Viele Aussagen von Politikern, die derzeit unter dem Deckmantel „Justizkritik“ in der Öffentlichkeit medienwirksam präsentiert werden, entfernen sich meilenweit vom aufgezeigten Rahmen sachlicher Kritik. Fern jeglicher sachbezogener Auseinandersetzung ist etwa die Unterstellung, eine Justizbehörde würde „politisch motiviert“ agieren. Bewusst übersehen wird dabei, dass in der Vergangenheit Justizbehörden gegen Politiker verschiedenster Coleur strafrechtlich ermittelt haben. Gleiches gilt für die Unterstellung, Ermittlungsbehörden würden gezielt Akten an die Medien spielen, ohne zu erwähnen, dass in diesen Causen nicht selten mehrere Beschuldigte samt jeweiligen anwaltlichen Vertretern Akteneinsicht haben und somit keineswegs ein exklusiver Zugriff allein der Strafverfolgungsbehörden auf diese Akten besteht. Warum im Übrigen Staatsanwaltschaften durch die unzulässige Weitergabe von Akteninhalten ihre eigene Arbeit erschweren sollten, konnten die diesbezüglich absurden Vorwürfe bis heute nicht darlegen. Werden Ermittlungsbehörden durch die Titulierung von Hausdurchsuchungen als „reine Show und Inszenierung“ abgewertet und wird gleichzeitig nicht erwähnt, dass Hausdurchsuchungen von einer unabhängigen Richterin bzw einem Richter beschlussmäßig genehmigt werden müssen, ist das zulässige Maß jedenfalls überschritten. Werden sogar einzelne Entscheidungsorgane in untergriffiger Weise öffentlich diffamiert und vor die Öffentlichkeit gezerrt, stellt dies einen offen vorgetragenen Angriff auf eine rechtsstaatliche Institution dar und ist als schikanöser Einschüchterungsversuch ganz und gar inakzeptabel. 
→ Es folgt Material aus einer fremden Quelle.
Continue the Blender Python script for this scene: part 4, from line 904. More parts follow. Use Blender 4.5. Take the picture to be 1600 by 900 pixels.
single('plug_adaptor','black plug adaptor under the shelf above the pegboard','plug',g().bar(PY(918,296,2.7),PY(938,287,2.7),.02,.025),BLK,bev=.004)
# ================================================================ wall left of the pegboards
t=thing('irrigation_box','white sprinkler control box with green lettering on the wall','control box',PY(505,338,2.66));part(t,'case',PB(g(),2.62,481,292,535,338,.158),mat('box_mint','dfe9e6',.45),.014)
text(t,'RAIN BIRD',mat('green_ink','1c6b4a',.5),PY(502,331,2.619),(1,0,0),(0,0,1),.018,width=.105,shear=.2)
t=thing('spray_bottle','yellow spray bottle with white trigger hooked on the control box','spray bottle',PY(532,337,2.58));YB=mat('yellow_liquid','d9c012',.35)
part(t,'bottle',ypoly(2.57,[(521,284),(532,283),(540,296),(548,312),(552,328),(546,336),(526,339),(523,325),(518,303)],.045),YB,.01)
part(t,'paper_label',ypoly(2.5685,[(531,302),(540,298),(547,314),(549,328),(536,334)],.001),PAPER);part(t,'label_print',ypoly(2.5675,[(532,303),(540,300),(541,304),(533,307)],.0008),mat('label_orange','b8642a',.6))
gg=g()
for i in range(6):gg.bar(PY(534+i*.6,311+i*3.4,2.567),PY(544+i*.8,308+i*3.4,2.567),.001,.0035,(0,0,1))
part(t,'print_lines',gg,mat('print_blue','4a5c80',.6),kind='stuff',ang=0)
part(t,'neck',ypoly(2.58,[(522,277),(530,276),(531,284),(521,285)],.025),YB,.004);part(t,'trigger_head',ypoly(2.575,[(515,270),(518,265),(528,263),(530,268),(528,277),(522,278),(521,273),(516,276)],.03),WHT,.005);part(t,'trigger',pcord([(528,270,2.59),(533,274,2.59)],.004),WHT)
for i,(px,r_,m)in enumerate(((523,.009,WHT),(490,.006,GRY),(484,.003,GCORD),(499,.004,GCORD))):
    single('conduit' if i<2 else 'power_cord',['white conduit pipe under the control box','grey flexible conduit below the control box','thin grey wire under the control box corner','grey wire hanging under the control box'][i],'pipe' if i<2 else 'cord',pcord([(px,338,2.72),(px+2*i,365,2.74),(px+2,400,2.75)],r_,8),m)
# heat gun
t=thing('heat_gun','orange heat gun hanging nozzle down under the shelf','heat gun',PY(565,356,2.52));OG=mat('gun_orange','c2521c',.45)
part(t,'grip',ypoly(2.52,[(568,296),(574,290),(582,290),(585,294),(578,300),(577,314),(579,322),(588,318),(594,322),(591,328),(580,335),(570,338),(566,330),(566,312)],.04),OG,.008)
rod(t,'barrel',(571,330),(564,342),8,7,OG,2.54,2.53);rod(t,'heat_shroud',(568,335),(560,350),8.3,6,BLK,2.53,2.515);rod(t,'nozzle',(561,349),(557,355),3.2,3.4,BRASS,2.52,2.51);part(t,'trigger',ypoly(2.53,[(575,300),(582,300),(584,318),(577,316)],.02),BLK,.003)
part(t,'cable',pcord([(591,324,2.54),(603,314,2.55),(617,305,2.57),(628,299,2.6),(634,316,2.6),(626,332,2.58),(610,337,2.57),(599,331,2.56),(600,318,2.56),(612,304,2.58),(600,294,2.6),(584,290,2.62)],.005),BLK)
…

Werden derartige Angriffe fortgesetzt, besteht die reale Gefahr, aus rein politischem Kalkül die Glaubwürdigkeit eines funktionierenden Rechtssystems in der Öffentlichkeit (nach dem Motto: „Steter Tropfen höhlt den Stein“) zu untergraben.

Als Standesvertreterinnen und Standesvertreter können wir uns nur schützend vor die Justiz und ihre Behörden stellen und wiederholt mit Vehemenz auf ein Ende der unsachlichen Angriffe gegen die Justiz drängen. Die Justiz genießt in Österrreich hohes Vertrauen. Dies soll so bleiben. Im Interesse des Rechtsstaats und uns aller.